Gordon Moore's observation was not named a "law" by Moore himself, but by the Caltech professor, VLSI pioneer, and entrepreneur Carver Mead.
Moore may have heard Douglas Engelbart, a co-inventor of today's mechanical computer mouse, discuss the projected downscaling of integrated circuit size in a 1960 lecture. In 1975, Moore projected a doubling only every two years. He is adamant that he himself never said "every 18 months", but that is how it has been quoted. The SEMATECH roadmap follows a 24 month cycle.
In April 2005, Intel offered $10,000 to purchase a copy of the original Electronics Magazine.
Understanding Moore's Law
Moore's law is not about just the density of transistors that can be achieved, but about the density of transistors at which the cost per transistor is the lowest. As more transistors are made on a chip the cost to make each transistor reduces but the chance that the chip will not work due to a defect rises. If the rising cost of discarded non working chips is balanced against the reducing cost per transistor of larger chips, then as Moore observed in 1965 there is a number of transistors or complexity at which "a minimum cost" is achieved. He further observed that as transistors were made smaller through advances in photolithography this number would increase "a rate of roughly a factor of two per year" .

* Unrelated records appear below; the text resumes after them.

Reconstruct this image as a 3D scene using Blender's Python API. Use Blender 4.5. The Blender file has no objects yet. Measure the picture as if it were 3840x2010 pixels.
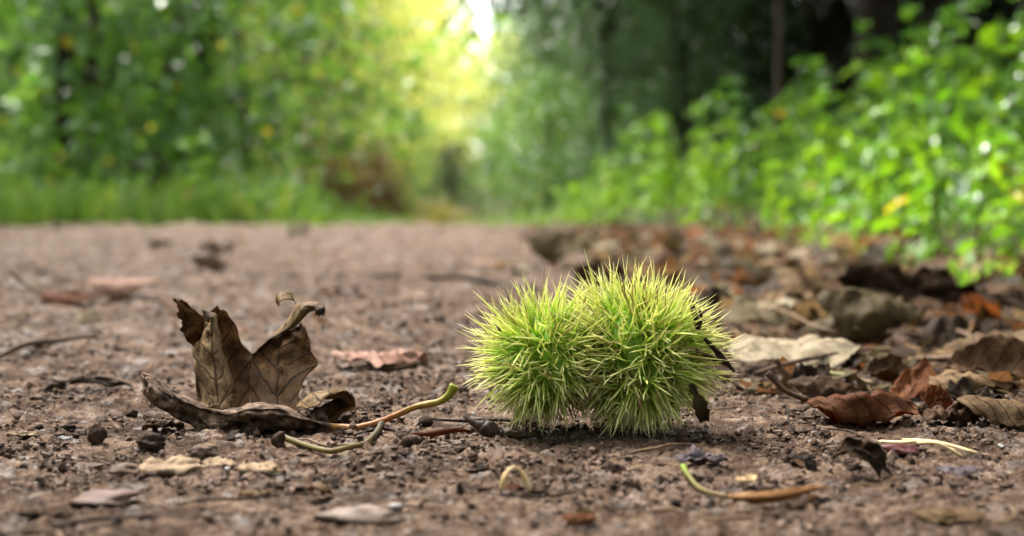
import bpy, math, random
import numpy as np
from mathutils import Vector, Matrix, Euler

rng = np.random.default_rng(7)
random.seed(7)
C = bpy.context.scene.collection
sc = bpy.context.scene
R = math.radians

# ------------------------------------------------------------------ camera
FPX = 50.0 / 36.0 * 3840          # focal length in photo pixels
CAM_H, HOR = 0.071, 800.0         # lens height over the path, horizon row
PITCH = math.atan((1005 - HOR) / FPX)
cd = bpy.data.cameras.new('camera'); cam = bpy.data.objects.new('camera', cd); C.objects.link(cam)
cam.location = (0, 0, CAM_H); cam.rotation_euler = (math.pi / 2 - PITCH, 0, 0)
cd.lens = 50; cd.sensor_width = 36; cd.clip_start = 0.02; cd.clip_end = 600
cd.dof.use_dof = True; cd.dof.focus_distance = 0.462; cd.dof.aperture_fstop = 11.0
sc.camera = cam

# ------------------------------------------------------------------ sky and sun
SUN_EL, SUN_AZ = R(56), R(-42)    # azimuth from +Y (behind the burr), towards -X
w = bpy.data.worlds.new('World'); sc.world = w; w.use_nodes = True
nt = w.node_tree; nt.nodes.clear()
sky = nt.nodes.new('ShaderNodeTexSky'); sky.sky_type = 'NISHITA'; sky.sun_disc = False
sky.sun_elevation = SUN_EL; sky.sun_rotation = SUN_AZ; sky.dust_density = 4.0; sky.air_density = 1.0
hs = nt.nodes.new('ShaderNodeHueSaturation'); hs.inputs['Saturation'].default_value = 0.22
bg = nt.nodes.new('ShaderNodeBackground'); bg.inputs['Strength'].default_value = 0.15
wo = nt.nodes.new('ShaderNodeOutputWorld')
nt.links.new(sky.outputs[0], hs.inputs['Color']); nt.links.new(hs.outputs[0], bg.inputs['Color'])
nt.links.new(bg.outputs[0], wo.inputs['Surface'])
sl = bpy.data.lights.new('sun', 'SUN'); sun = bpy.data.objects.new('sun', sl); C.objects.link(sun)
sl.energy = 1.5; sl.angle = R(12); sl.color = (1.0, 0.95, 0.86)
dsun = Vector((math.sin(SUN_AZ) * math.cos(SUN_EL), math.cos(SUN_AZ) * math.cos(SUN_EL), math.sin(SUN_EL)))
sun.rotation_euler = dsun.to_track_quat('Z', 'Y').to_euler(); sun.location = (0, 0, 15)
sc.view_settings.view_transform = 'Standard'; sc.view_settings.look = 'None'
sc.view_settings.gamma = 1; sc.view_settings.use_curve_mapping = False
sc.view_settings.exposure = 2.7
sc.cycles.use_denoising = True
try: sc.cycles.denoiser = 'OPENIMAGEDENOISE'
except Exception: pass
sc.cycles.max_bounces = 7; sc.cycles.diffuse_bounces = 4; sc.cycles.transmission_bounces = 4
sc.cycles.caustics_reflective = False; sc.cycles.caustics_refractive = False
sc.cycles.sample_clamp_indirect = 6

# ------------------------------------------------------------------ helpers
cp, sp_ = math.cos(PITCH), math.sin(PITCH)
def pt(px, py, Y):
    """world point seen at photo pixel (px, py) at distance Y along the path"""
    a, b = (px - 1920) / FPX, (1005 - py) / FPX
    d = np.array([a, cp + b * sp_, -sp_ + b * cp])
    return np.array([0, 0, CAM_H]) + d * (Y / d[1])
def gy(py):
    """distance of the flat ground seen at row py"""
    b = (1005 - py) / FPX
    return CAM_H * (cp + b * sp_) / -( -sp_ + b * cp)
def gp(px, py):
    return pt(px, py, gy(py))

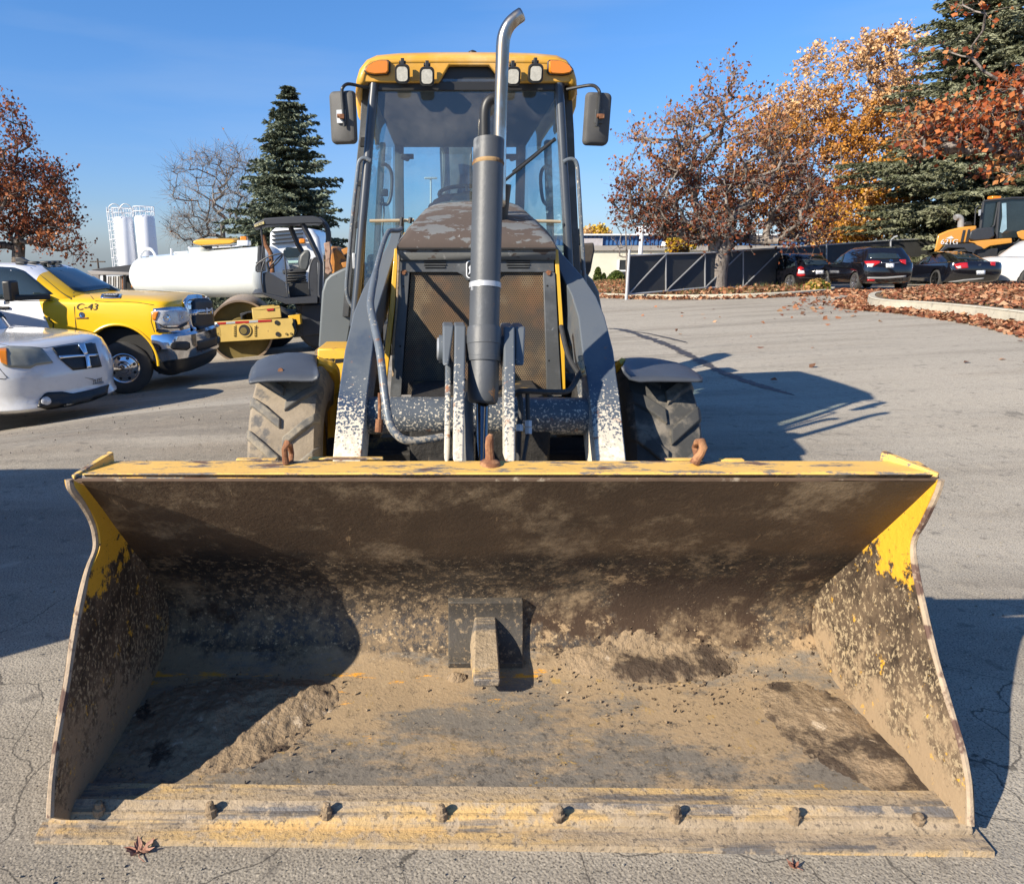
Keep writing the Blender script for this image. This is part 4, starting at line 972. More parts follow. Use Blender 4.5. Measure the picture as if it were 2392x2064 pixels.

Formulations of Moore's Law
The most popular formulation is of the doubling of the number of transistors on integrated circuits every 18 months. At the end of the 1970s, Moore's Law became known as the limit for the number of transistors on the most complex chips. However, it is also common to cite Moore's Law to refer to the rapidly continuing advance in computing power per unit cost, because increase in transistor count is also a rough measure of computer processing power.